Meteorologist-in-Charge Ken Graham at the National Weather Service in New Orleans has been tracking hurricanes for more than 20 years. He says the 2015 technology is a game changer for forecasters.
“I think we’re gonna be able to communicate the risk better than ever. The risk of tornadoes, the risk of flooding, the risk of rain and also the risk of storm surge,” says Graham.
Forecasters hope to do that by using the two new science-based weather tools: the inundation map and the p-surge, or probabilistic surge, warning map.
Graham says the old way was, and still is, a good way of predicting the surge but the new system is more accurate.
It comes into play when tropical force winds are within 48 hours.
“So when we have a watch or a warning, we’re actually gonna shrink the tracks and run a model to look at fewer tracks, and we’re gonna have an inundation map for the first time. This inundation map is really unique because, in our history, we’ve never had so much social science go into a product since 1870 here in New Orleans.”

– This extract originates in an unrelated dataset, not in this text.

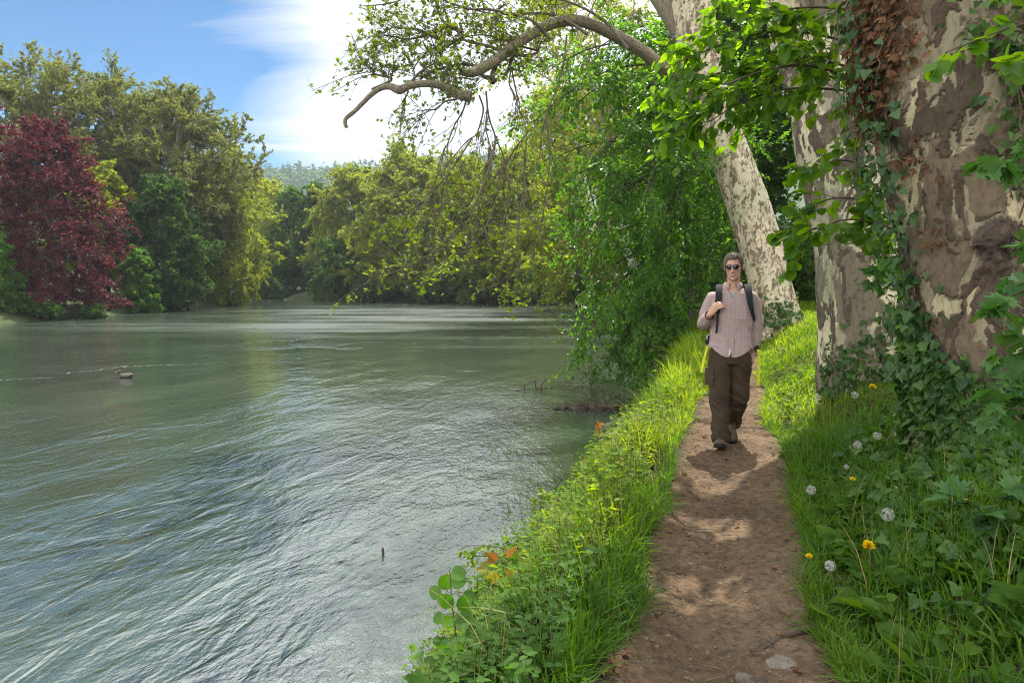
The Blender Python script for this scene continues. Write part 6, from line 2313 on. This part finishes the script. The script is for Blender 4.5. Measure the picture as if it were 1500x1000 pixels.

The inundation map shows the amount of water predicted to surge into an area, providing what graham calls “up your pant leg water amounts” with 90 percent probability of those amounts or less—in other words, a “reasonable worst case scenario.”
The bottom line is that fewer people will be unnecessarily warned, and those who are warned will have more accurate information.
This year marks 10 years, 50 years and 100 years since major hurricanes struck New Orleans.
While Graham is passionate about this new technology, he doesn’t want to be in a position to have to use it.